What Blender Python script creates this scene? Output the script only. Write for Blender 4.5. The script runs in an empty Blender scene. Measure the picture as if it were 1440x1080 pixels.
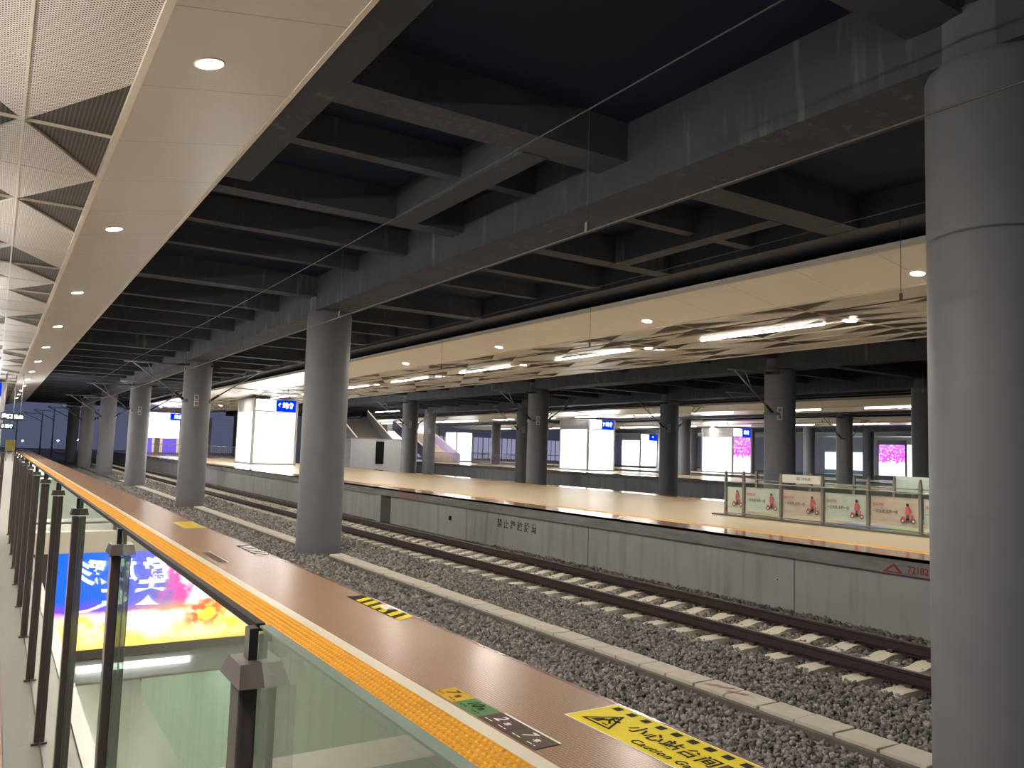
* * *
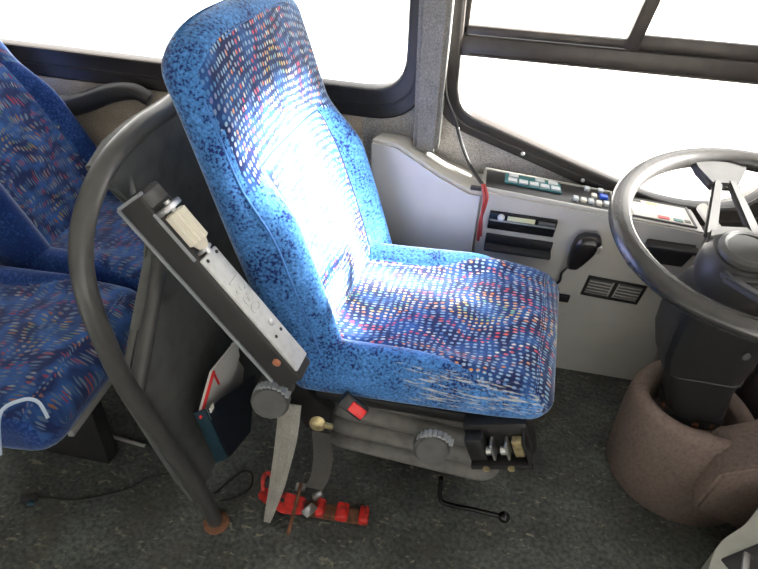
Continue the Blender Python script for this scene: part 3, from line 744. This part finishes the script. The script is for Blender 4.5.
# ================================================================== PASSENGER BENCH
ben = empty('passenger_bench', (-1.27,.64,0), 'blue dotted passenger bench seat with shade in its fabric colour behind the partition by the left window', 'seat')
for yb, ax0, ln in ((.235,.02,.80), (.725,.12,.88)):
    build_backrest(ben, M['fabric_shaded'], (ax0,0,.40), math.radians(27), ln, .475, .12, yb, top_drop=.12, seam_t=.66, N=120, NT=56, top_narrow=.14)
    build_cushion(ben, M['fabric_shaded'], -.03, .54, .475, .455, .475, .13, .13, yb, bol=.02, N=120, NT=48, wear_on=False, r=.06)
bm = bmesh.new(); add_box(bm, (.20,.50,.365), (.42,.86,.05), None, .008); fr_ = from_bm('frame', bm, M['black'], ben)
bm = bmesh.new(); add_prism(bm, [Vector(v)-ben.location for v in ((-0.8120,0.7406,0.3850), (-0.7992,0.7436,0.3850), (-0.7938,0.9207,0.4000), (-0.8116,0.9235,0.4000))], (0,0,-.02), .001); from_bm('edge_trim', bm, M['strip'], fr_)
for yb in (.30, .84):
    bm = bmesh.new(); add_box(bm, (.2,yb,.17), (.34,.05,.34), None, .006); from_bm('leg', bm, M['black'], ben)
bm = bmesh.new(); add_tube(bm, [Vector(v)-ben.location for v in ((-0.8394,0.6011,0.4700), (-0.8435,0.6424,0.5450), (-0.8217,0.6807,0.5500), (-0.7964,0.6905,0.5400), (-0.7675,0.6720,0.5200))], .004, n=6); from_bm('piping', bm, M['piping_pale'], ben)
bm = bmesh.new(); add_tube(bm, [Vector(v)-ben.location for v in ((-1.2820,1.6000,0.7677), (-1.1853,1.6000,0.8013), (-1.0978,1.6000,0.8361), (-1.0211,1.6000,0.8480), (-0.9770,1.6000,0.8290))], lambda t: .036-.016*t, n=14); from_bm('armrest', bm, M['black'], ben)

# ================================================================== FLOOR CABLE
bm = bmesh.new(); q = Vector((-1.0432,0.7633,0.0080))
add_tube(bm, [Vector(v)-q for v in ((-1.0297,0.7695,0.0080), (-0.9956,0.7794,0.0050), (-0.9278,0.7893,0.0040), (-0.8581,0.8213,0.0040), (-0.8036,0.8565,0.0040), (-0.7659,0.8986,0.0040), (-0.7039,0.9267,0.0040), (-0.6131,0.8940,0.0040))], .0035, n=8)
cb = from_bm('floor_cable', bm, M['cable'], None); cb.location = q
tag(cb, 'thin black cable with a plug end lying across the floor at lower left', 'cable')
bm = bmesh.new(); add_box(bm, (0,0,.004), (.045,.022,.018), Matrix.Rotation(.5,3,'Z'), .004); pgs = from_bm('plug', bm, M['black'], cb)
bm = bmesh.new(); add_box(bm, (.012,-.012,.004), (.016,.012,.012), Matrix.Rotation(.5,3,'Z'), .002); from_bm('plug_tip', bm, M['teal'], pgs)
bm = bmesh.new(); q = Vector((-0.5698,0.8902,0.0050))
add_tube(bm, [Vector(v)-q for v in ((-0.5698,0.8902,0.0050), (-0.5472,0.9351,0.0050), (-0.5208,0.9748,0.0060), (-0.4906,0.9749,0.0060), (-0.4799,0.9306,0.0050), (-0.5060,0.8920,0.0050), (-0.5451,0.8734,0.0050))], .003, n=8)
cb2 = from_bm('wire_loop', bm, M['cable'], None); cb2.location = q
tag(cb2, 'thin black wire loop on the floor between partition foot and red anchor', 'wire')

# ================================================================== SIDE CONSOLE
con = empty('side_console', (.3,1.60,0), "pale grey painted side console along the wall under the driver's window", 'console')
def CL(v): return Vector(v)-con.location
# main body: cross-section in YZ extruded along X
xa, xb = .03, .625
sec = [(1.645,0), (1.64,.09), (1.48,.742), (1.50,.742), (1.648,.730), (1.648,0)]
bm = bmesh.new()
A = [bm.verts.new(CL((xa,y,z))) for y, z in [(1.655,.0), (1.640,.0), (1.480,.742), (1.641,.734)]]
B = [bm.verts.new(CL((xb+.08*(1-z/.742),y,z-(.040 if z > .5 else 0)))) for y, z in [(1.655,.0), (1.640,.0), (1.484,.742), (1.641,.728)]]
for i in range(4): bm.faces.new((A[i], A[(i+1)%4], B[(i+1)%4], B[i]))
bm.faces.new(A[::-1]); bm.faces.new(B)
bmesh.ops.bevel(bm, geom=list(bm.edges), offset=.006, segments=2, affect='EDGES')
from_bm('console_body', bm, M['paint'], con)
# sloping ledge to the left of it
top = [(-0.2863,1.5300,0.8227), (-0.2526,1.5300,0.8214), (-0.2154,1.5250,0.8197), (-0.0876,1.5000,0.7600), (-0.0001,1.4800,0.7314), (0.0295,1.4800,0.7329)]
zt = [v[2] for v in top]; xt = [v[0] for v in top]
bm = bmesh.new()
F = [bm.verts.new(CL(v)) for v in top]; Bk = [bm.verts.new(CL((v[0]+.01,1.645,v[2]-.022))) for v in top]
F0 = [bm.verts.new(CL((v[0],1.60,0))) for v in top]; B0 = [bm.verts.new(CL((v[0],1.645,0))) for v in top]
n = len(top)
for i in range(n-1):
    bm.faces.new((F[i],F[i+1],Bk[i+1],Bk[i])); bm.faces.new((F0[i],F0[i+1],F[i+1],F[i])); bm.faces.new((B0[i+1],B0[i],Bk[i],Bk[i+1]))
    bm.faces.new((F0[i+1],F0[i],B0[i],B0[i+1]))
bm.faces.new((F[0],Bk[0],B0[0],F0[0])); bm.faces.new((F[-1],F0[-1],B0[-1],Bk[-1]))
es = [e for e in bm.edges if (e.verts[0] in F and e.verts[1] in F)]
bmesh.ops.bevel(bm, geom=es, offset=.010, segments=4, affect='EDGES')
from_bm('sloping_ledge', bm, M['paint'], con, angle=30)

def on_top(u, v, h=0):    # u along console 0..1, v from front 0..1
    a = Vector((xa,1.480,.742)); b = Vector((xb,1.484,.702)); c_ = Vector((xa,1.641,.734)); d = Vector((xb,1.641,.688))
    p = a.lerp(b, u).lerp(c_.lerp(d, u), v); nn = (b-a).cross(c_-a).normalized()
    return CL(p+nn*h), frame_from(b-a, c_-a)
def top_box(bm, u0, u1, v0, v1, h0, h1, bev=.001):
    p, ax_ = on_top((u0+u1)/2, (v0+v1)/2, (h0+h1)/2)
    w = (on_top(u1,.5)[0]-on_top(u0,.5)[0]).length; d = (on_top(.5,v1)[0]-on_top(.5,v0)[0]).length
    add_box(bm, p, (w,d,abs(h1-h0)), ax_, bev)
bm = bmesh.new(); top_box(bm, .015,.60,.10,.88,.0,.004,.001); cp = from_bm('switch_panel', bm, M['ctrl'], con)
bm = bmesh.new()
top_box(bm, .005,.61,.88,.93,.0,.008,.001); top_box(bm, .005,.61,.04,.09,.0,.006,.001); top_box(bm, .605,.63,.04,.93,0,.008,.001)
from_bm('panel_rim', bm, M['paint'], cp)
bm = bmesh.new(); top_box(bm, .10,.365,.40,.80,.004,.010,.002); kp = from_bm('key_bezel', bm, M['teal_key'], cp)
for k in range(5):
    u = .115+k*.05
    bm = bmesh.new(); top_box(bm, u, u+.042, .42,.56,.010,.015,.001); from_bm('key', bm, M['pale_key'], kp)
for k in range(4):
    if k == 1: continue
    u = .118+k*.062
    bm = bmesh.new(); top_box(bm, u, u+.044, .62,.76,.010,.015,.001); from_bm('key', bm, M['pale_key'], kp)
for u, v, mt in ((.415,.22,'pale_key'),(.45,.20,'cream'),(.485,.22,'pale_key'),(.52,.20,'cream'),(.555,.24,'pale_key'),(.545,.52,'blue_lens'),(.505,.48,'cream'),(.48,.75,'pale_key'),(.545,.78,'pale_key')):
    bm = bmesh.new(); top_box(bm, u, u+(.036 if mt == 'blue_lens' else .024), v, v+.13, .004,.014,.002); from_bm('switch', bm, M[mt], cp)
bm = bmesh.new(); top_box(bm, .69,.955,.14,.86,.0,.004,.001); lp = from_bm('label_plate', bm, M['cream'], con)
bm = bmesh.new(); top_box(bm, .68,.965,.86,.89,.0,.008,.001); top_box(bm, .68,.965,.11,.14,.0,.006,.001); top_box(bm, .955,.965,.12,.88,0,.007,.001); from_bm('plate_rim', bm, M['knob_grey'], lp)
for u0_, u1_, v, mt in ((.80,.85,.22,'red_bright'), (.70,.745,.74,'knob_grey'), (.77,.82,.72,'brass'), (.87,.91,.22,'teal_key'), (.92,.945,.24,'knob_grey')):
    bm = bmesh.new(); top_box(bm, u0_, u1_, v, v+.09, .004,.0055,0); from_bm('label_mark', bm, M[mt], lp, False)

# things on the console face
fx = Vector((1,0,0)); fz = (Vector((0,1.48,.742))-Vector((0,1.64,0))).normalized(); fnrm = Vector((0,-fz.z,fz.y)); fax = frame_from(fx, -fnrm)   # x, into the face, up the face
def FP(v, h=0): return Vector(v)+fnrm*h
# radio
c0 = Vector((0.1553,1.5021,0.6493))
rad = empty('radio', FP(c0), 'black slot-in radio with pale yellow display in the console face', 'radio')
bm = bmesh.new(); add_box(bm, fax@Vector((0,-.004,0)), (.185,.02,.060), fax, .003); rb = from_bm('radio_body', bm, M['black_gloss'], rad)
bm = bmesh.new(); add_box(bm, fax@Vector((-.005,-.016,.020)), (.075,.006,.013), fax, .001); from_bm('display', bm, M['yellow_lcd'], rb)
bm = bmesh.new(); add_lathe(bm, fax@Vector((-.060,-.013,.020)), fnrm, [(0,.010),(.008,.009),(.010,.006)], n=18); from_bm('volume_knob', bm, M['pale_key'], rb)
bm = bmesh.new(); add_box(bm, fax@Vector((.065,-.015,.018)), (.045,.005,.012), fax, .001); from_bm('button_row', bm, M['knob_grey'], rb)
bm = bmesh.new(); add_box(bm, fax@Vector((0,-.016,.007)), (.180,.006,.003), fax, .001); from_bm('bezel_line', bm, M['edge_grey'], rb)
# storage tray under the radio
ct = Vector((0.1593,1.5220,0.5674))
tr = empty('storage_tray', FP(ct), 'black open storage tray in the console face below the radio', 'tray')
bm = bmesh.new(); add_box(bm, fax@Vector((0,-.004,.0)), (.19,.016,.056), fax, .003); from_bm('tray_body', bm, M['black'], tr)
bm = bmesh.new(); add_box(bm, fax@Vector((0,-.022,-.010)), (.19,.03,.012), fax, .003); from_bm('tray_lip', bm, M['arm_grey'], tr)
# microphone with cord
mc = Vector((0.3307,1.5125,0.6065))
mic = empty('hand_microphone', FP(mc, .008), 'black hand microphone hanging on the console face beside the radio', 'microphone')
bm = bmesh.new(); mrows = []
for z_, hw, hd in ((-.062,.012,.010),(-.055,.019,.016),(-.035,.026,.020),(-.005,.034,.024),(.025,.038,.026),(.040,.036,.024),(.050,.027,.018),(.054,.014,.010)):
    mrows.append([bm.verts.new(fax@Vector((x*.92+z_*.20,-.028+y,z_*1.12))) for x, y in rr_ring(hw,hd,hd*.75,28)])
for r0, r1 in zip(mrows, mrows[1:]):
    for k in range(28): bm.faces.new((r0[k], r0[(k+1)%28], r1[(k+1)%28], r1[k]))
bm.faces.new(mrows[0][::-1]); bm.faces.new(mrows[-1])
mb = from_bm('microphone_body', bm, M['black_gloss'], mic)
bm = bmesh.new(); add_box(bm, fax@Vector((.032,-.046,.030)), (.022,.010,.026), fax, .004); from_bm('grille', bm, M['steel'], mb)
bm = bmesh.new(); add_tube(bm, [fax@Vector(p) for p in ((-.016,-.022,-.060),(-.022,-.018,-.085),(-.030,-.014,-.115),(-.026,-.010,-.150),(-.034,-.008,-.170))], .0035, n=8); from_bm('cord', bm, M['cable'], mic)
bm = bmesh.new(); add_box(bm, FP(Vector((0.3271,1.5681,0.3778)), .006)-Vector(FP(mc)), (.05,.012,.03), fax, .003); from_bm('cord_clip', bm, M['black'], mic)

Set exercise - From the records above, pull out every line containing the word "this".

Completed exercise -
What Blender Python script creates this scene? Output the script only. Write for Blender 4.5. The script runs in an empty Blender scene. Measure the picture as if it were 1440x1080 pixels.
Continue the Blender Python script for this scene: part 3, from line 744. This part finishes the script. The script is for Blender 4.5.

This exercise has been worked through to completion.